Death of Valentin(Alexandre-Marie Colin)
In choosing a subject from Goethe’s Faust Colin was probably influenced by his friend Delacroix who began a series of illustrations and paintings from Faust after seeing a musical adaptation of the play in England in 1825. Colin’s painting illustrates a passage called “Night” from Part One of Faust. It depicts the moment immediately after Faust has killed Valentine, Margaret’s brother, at the urging of Mephistopheles and with his magical assistance. While Faust seems to recoil at the deed he has committed, Mephistopheles looks back at their dying victim with no remorse.
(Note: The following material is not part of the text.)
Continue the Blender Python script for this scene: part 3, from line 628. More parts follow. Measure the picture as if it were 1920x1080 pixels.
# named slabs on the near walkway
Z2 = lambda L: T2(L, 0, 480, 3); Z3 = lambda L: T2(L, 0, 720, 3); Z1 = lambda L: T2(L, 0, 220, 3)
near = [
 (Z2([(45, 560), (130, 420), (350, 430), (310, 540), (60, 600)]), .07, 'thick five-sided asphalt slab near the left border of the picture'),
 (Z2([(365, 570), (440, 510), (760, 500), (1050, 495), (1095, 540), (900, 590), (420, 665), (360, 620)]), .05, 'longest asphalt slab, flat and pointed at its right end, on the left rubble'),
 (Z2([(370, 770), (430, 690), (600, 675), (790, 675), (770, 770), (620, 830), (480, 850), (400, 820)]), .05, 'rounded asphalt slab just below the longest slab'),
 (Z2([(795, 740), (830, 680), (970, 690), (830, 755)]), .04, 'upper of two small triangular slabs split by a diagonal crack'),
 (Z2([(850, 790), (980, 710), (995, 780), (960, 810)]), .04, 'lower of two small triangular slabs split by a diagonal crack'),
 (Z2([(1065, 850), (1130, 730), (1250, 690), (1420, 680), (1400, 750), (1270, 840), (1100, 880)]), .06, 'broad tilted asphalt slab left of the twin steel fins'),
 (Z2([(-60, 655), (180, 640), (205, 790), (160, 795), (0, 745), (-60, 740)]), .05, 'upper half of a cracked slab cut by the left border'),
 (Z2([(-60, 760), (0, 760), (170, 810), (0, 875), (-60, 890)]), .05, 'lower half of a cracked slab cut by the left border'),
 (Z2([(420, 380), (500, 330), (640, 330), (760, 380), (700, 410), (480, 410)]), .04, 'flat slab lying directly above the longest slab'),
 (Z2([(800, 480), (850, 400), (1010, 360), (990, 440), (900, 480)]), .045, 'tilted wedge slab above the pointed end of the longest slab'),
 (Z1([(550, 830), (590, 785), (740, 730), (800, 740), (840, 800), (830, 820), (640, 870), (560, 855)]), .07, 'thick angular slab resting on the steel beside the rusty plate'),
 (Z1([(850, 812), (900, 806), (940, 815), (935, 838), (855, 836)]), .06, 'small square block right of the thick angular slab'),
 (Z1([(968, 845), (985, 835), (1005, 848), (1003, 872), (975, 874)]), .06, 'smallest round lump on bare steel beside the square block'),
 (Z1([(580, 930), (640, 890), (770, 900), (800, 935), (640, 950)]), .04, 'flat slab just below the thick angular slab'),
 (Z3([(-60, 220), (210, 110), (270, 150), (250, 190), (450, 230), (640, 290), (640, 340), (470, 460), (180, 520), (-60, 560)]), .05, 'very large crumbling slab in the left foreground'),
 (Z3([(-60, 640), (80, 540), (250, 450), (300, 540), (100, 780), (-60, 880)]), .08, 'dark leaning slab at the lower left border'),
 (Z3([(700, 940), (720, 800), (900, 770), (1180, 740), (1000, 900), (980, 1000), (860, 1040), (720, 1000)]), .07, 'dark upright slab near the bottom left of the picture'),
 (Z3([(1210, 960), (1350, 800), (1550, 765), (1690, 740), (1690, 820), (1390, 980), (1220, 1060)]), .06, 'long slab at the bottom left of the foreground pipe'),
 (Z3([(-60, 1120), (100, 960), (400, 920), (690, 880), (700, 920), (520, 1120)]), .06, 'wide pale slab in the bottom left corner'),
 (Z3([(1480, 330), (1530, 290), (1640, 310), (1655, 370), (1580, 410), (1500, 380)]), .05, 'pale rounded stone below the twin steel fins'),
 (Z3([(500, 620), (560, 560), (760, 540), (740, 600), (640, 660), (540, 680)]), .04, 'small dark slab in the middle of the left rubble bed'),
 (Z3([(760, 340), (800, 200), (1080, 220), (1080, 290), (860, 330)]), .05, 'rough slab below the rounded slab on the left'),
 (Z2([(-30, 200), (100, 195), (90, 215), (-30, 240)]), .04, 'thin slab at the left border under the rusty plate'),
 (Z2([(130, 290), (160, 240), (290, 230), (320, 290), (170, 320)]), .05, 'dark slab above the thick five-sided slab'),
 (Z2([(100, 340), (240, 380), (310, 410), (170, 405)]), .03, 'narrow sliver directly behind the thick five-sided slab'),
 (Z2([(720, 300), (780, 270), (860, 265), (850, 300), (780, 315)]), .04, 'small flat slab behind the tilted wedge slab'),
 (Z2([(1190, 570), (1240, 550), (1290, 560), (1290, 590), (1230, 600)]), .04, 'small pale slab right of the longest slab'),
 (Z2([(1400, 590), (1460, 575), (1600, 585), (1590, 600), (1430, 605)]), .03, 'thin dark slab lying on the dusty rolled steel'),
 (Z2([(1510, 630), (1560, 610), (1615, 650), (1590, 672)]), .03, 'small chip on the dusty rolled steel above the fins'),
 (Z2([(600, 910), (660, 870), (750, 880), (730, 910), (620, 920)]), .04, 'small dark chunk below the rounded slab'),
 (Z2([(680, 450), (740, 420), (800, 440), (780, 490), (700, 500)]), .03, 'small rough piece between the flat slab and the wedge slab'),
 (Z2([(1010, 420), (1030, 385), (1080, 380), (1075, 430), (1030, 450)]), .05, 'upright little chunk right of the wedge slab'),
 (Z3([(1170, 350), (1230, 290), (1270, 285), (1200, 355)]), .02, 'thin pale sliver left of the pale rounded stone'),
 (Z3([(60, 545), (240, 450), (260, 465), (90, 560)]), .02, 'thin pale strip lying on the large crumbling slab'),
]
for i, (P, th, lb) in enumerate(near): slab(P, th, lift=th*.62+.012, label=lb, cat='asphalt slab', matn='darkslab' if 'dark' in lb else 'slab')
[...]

Colin has included details described by Goethe — the starry sky and the cither on the ground, with which Mephistopheles serenaded Margaret, and which was smashed by Valentine.
Colin, like his colleagues Bonington and A.-E. Fragonard, was attracted to the same type of literary and historical subjects as the “troubadour” painters, but was stylistically very different. While the “troubadour” painters relished an archaic and miniaturist technique, these artists, clearly under the influence of Delacroix, strove for monumentality, even when working on a small scale. A critic writing for the Journal des Debats in 1826 said of Colin that he was “a fresh and natural talent destined to create scenes of boldness and pathos,” and this work bears out that observation.